Darren Day as Billy Flynn. Pictures: Tristram Kenton

Chicago - the musical

Wolverhampton Grand


Give ‘em the old Razzle dazzle, Razzle dazzle ‘em and that’s exactly what we got from the moment the music began with the iconic and a personal favourite, All that Jazz.

Wolverhampton Grand has been transported to the jazz filled, roaring 1920s of Chicago, Illinois for this UK tour. The staging is simple yet sexy, with a sloping black bricked box as the centre piece, housing the brilliant conductor and his ten piece orchestra and using only chairs and ladders to denote the various changes of scene.

The cast are alluringly dressed in black throughout, with an atmospheric lighting design and smoky filled stage all helping to create a seductive, yet seedy ambience.

This musical classic is based on real life stories from junior Chicago Tribune reporter, Maurine Dallas Watkins who was assigned to cover the trials of women who were accused of murder. Watkins herself turned her tales into a play which was subsequently adapted for a musical in 1975 by John Kander and Fred Ebb, with original choreography by Bob Fosse and has been wowing audiences all over the world ever since.

This is a musical with an exceptional score that doesn’t age and features renowned musical numbers, including All that Jazz, Cell Block Tango, Razzle Dazzle and When you’re good to mama to name a few. Under musical direction from Andrew Hilton the orchestra are a joy, with particular mention for the Entr’acte and playout which were certainly a highlight of the evening.

Velma Kelly 

Djalenga Scott as Velma Kelly with The Company

The show is brought to life magnificently with iconic choreography that never fails to impress, based on the original work of the incredible Bob Fosse and re-created beautifully by Gary Chryst. It is sensual, slick and oozes sex appeal, capturing the very essence of the prohibition style perfectly and at times makes you feel as though you’ve just stepped into an orgy. 

The piece centres around Roxie Hart, who we meet during the opening number as we witness her murdering her lover, Fred Casely. Husband, Amos initially tries to take the blame for her but she is subsequently sent to Cook County Jail where she awaits trial. In jail, she meets Mama Morton who introduces her to the highly reputed defence lawyer, Billy Flynn, who will do anything he can to get her released for the fee of $5000. Jail inmate and wannabe Vaudeville star, Velma Kelly, loses her place in the spotlight on the arrival of determined Roxie. 

Roxie was performed by talented understudy, Billie Hardy who plays the role beautifully, with a coy innocence and magnetic charm; more than holding her own against Djalenga Scott as Velma Kelly. Scott is a sensational Velma, funny and sharp, with strong vocals and footwork throughout. The pair worked well together to lead what is a star studded cast.  

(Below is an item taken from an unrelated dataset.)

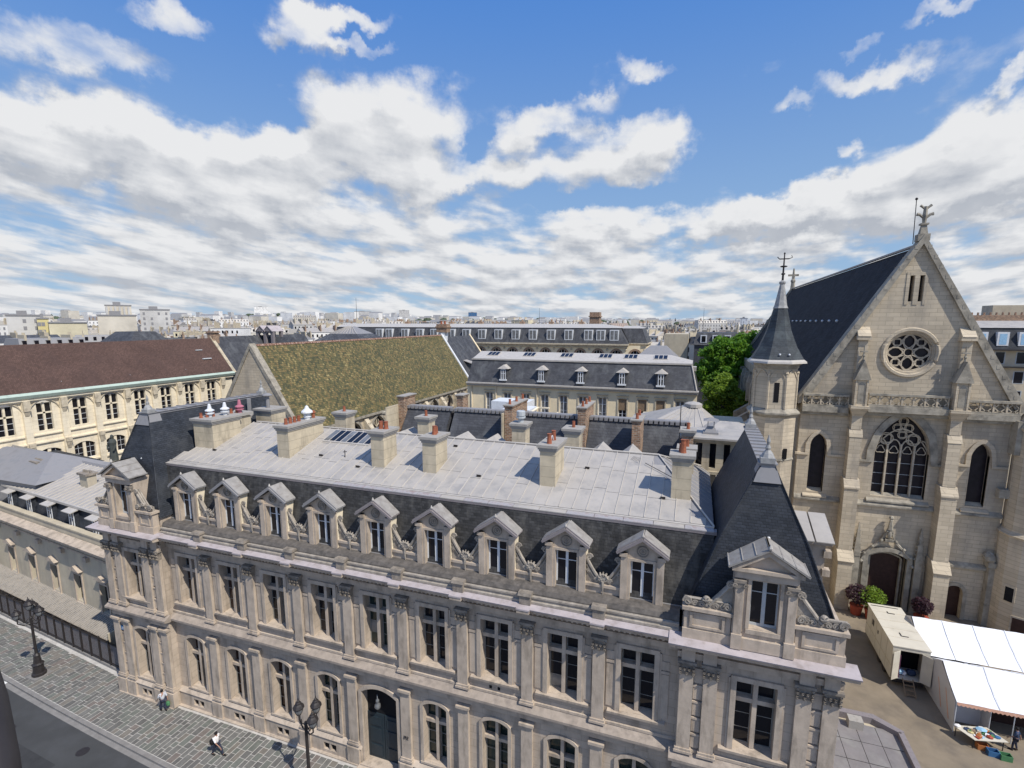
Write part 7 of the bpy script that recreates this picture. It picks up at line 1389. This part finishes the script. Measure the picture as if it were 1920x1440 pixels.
# ================================================================ people
def skin(name, pts, edges, rads, m, par, lvl=1):
    me = bpy.data.meshes.new(name); og = ORG.get(par, Vector()); me.from_pydata([tuple(Vector(p) - og) for p in pts], edges, []); me.materials.append(M[m])
    o = bpy.data.objects.new(name, me); COL.objects.link(o); o.parent = par; ORG[o] = og
    md = o.modifiers.new('skin', 'SKIN'); md.use_smooth_shade = True
    for v, r in zip(me.skin_vertices[0].data, rads): v.radius = (r, r)
    me.skin_vertices[0].data[0].use_root = True
    s = o.modifiers.new('sub', 'SUBSURF'); s.levels = s.render_levels = lvl; return o
def person(x, y, z, face, lab, top, trou, hair='hair', stride=.3, arms=(.25, -.25), bend=0, carry=None, hgt=1.0):
    o = T('person', lab, 'person', (x, y, z)); ca, sa = math.cos(face), math.sin(face)
    def W(f, s, h): return (x + (f * ca - s * sa) * hgt, y + (f * sa + s * ca) * hgt, z + h * hgt)
    b = bend
    J = dict(pel=W(0, 0, .92), wai=W(b * .3, 0, 1.08), che=W(b * .7, 0, 1.3), nec=W(b, 0, 1.47), hea=W(b + .03, 0, 1.58), top=W(b + .03, 0, 1.68))
    for k, s in (('l', 1), ('r', -1)):
        st = stride * s; J.update({k + 'hi': W(0, s * .09, .88), k + 'kn': W(st * .6 + .04, s * .1, .5), k + 'an': W(st, s * .09, .09 + (.06 if st < 0 else 0)), k + 'to': W(st + .17, s * .1, .04)})
        ar = arms[0 if s > 0 else 1]; J.update({k + 'sh': W(b * .9, s * .18, 1.40), k + 'el': W(b * .9 + ar * .5 - .02, s * .24, 1.12), k + 'wr': W(b * .9 + ar * 1.1 + .06, s * .23, .90), k + 'ha': W(b * .9 + ar * 1.2 + .09, s * .23, .81)})
    def build(nm, ks, es, rs, m, par): idx = {k: i for i, k in enumerate(ks)}; return skin(nm, [J[k] for k in ks], [(idx[a], idx[c]) for a, c in es], rs, m, par)
    arm = lambda k: [('che', k + 'sh'), (k + 'sh', k + 'el'), (k + 'el', k + 'wr'), (k + 'wr', k + 'ha')]
    leg = lambda k: [('pel', k + 'hi'), (k + 'hi', k + 'kn'), (k + 'kn', k + 'an'), (k + 'an', k + 'to')]
    ks = ['pel', 'wai', 'che', 'nec', 'hea', 'top'] + [k + s for k in 'lr' for s in ('hi', 'kn', 'an', 'to', 'sh', 'el', 'wr', 'ha')]
    rs = [.12, .11, .12, .05, .085, .07] + [.07, .05, .035, .03, .05, .036, .025, .03] * 2
    body = build('body', ks, [('pel', 'wai'), ('wai', 'che'), ('che', 'nec'), ('nec', 'hea'), ('hea', 'top')] + arm('l') + arm('r') + leg('l') + leg('r'), [r * hgt for r in rs], 'skin', o)
    build('shirt', ['pel', 'wai', 'che', 'lsh', 'lel', 'rsh', 'rel'], [('pel', 'wai'), ('wai', 'che'), ('che', 'lsh'), ('lsh', 'lel'), ('che', 'rsh'), ('rsh', 'rel')], [.15, .14, .155, .08, .065, .08, .065], top, o)
    build('trousers', ['pel', 'lhi', 'lkn', 'lan', 'rhi', 'rkn', 'ran'], [('pel', 'lhi'), ('lhi', 'lkn'), ('lkn', 'lan'), ('pel', 'rhi'), ('rhi', 'rkn'), ('rkn', 'ran')], [.145, .1, .07, .06, .1, .07, .06], trou, o)
    mb = MB(); h = Vector(J['hea']) + Vector((-.02 * ca, -.02 * sa, .04)); mb.blob(h, (.105, .105, .115), 6); P('hair', mb, hair, o, smooth=True)
    for k in 'lr':
        mb = MB(); hn = Vector(J[k + 'ha'])
        for i in range(4): d = Vector((-sa, ca, 0)) * (.02 * (i - 1.5)); mb.tube([hn + d, hn + d + Vector((.01 * ca, .01 * sa, -.05)), hn + d + Vector((.02 * ca, .02 * sa, -.085 + .008 * abs(i - 1)))], .009, 4)
        mb.tube([hn + Vector((.02 * ca, .02 * sa, .03)), hn + Vector((.05 * ca, .05 * sa, -.01))], .011, 4); P('fingers', mb, 'skin', body)
        mb = MB(); t_ = Vector(J[k + 'to']); a_ = Vector(J[k + 'an']); mb.tube([a_ + Vector((-.05 * ca, -.05 * sa, -.04)), (a_ + t_) / 2 + Vector((0, 0, -.01)), t_ + Vector((.05 * ca, .05 * sa, 0))], [.05, .055, .035], 6); P('shoe', mb, 'hair', o)
    if carry:
        mb = MB(); hp = Vector(J['rha']) + Vector((0, 0, -.25)); mb.blob(hp, (.17, .12, .2), 6, .12).tube([hp + Vector((0, 0, .15)), Vector(J['rha'])], .02, 4); tagm(P('shopping_bag', mb, carry), 'green and white carrier bag held by the pedestrian in the pale blue shirt', 'bag')
    return o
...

Former pop star and TV personality, Sinitta Malone plays Matron Mama Morton. Overall her vocals were great but her big number, When you’re good to mama seemed to be lacking the power it needed to hit the mark. It was certainly a gentle portrayal of Mama, not quite So Macho as some of her predecessors but undoubtedly the most glamorous version we’ve ever seen and Sinitta was clearly loved by the audience.

Darren Day is well cast as the handsome and desirable, Billy Flynn; his character is spot on and his vocals are effortless. With flamboyance and flair he delivers an excellent performance.

joe montague

Joel Montague as the show's Mister Cellophane

Divina De Campo provides some fabulous moments as the gorgeous red headed, Mary Sunshine. She delighted the audience with her impressive high soprano voice, four-octave range and a comedy addition to the script that we won’t spoil! The only pitfall is that we don’t get enough of her.

Joel Montague gives a standout performance as the invisible, Amos Hart, his character is vulnerable, endearing and brings warmth to the production. He delivers a heartfelt rendition of Mister Cellophane and is perhaps the only character that the audience truly cares about at all. When he asks for his exit music and is completely ignored, it is heart breaking and the aahs could be heard throughout the audience.

The cherry on the top of this high kicking and feisty musical has to be the specatuclar ensemble. Every move is on pointe, perfectly placed and executed with precision and energy. With some excellent individual performances and strong vocals they are simply outstanding.

Set against a gritty, yet glitzy 1920s backdrop, with plenty of show stopping numbers and toe tapping tunes, this production is irresistible and the perfect recipe to warm up a cold October evening and things really do heat up pretty quickly.

It felt good to be sat in the auditorium watching such an exciting piece of theatre, the atmosphere both on and off stage was electric. It would be a crime to miss it while it’s at the Grand this week, To 30-10-21.